[HECnet] Anonymous FAL (Tops-20)

Thomas DeBellis tommytimesharing at gmail.com
Wed Jul 3 19:01:56 PDT 2019


Tops-20 is vastly different from Unix (and I believe also VMS) as to how 
it manages user ids and accounts.  Parts of the authentication paradigm 
are very tightly woven into the the file system.  Briefly,

  * A user id is a login-able directory (I.E., one that doesn't have a
    password and is not set FILES-ONLY).  In addition to basic OS
    restrictions which prevent you from viewing file system meta-data
    unless you have appropriate authorization, an access control job
    (ACJ) is layered on top of this which can even restrict privileged
    users.
  * Accounts are either validated out of a binary accounting file in
    monitor space (which is compiled from ASCII source) or via the ACJ. 
    Accounts can have multiple users or systems processes (such as
    spoolers) creating billing records. Users can switch between
    accounts on a per-job, per-fork and intra-program basis (a program
    can decide to bill certain portions of its activity to different
    accounts).
  * The obvious benefit is that there is no password file to attack or
    steal and you can't even tell that there is an accounting file;
    probing passwords is monitored and a certain amount of intervention
    is done.  It is /extremely/ fast. No /etc/passwd to grovel.

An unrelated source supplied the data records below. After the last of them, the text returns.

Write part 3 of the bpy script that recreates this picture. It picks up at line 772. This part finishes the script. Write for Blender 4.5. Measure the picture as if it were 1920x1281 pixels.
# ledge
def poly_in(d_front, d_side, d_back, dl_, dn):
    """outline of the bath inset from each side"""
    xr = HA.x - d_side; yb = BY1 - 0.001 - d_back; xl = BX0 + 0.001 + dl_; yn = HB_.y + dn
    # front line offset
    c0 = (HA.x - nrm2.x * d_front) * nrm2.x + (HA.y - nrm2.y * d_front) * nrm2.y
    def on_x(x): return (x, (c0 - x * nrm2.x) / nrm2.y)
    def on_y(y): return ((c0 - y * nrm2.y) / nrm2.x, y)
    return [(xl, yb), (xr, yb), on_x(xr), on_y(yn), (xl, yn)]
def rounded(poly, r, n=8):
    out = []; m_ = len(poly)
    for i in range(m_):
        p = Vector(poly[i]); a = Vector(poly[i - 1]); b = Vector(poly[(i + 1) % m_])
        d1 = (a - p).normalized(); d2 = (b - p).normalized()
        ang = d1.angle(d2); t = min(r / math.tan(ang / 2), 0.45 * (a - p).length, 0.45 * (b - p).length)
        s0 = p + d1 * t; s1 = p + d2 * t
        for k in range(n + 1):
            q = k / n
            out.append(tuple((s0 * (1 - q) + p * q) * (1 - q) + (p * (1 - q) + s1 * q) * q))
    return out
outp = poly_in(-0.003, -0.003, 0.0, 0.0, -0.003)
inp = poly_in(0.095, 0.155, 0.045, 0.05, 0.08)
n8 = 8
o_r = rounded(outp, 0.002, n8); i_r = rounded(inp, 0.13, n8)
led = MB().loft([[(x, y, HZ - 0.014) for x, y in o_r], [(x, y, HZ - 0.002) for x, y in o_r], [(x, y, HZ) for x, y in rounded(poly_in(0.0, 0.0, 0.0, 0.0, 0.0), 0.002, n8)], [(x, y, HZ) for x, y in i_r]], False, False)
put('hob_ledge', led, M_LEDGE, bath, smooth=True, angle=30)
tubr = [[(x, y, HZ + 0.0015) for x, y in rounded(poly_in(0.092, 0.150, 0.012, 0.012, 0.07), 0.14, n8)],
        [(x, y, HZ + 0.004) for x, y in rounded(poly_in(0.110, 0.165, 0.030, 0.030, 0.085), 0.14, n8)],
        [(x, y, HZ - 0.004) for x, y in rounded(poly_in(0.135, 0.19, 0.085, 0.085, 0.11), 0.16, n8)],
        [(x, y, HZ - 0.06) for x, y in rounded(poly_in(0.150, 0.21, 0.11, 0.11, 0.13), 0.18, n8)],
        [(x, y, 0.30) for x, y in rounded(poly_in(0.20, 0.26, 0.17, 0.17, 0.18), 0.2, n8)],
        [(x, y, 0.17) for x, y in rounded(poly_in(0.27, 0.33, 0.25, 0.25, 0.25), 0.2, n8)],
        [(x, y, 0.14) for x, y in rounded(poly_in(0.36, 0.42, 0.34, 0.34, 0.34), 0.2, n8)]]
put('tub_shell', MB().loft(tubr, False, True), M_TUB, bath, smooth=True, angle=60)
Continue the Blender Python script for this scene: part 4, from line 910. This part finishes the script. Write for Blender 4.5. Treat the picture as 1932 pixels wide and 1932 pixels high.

However, a deleterious side-effect is that once an id is created, it can 
be used for _anything_, including online interactive login.

On a PANDA monitor, is possible to specify a user id as FTP-ONLY, but 
neither the supplied 5 series ACJ nor the EXEC do anything with it.  
Historically, the Tops-20 FTP server implemented ANONYMOUS usage by 
parsing for the login user atom ANONYMOUS and then swallowing anything 
for the password (what was typically supplied was an email addresses). 
This was then hardwired into a local id.

Artifacts of this still exist in certain browers.  Guess who supplies 
IEUSER@ as the email address password for ANONYOUS usage?

I recall that this is the approach that we had to use with Tops-20 FAL.  
The Extended  Mode FTP server that I wrote is configurable via a file to 
specify the underlying id and password.  More productization would 
probably including having the ACJ enforce FTP-ONLY on LOGIN% or CRJOB% 
and having the EXEC parse for and display FTP-ONLY.  Probably about two 
weeks' part time work as I recall.  Might have to consider Batch policy.

One approach here could be to lift the ANONYMOUS code out of EFTPSR and 
drop it into FAL and then do the changes to the ACJ and EXEC. I'm just 
surprised none of the HECnet Tops-10 or Tops-20 nerds have done it 
(there is some commonality in some of the sources).

Since Tops-20 has a BLISS compiler which implements BLISS COMMON (my 
first training at DEC as an employee was to write code that would cross 
compile under VMS, RSX, Tops-10 and Tops-20).  I think it might be 
useful to review some of the VMS DECnet source, if any of that is 
available.  It might be possible to lift some functionality, which could 
be fun.

Does the VMS hobbiest license get you source code?
> ------------------------------------------------------------------------
> On 7/3/2019 7:21 PM, Johnny Billquist wrote:
>
> VMS, as someone else mentioned, have a default account for FAL.
>
> RSX does not have that.  However, you can use proxy access in RSX to 
> achieve something similar.  Enable incoming and outgoing proxy, and 
> define a default account that incoming requests should be using that way.
>
> If TOPS-20 can do this I don't know.  But it's a suggestion for 
> something else/more to check.
>
>   Johnny
>> ------------------------------------------------------------------------
>> On 2019-07-03 14:15, Thomas DeBellis wrote:
>>
>> I have some software that I'd like to post, but don't recall how to 
>> configure FAL to allow for an anonymous connection; to download from 
>> a restricted directory.
>>
>> I know how to do it for the FTP server (seeing as I wrote it), but 
>> ... different code base.
>>
>> I can only vaguely remember what we did for CCnet at Columbia 
>> University in the 1980's, but I think it was kind of a hack.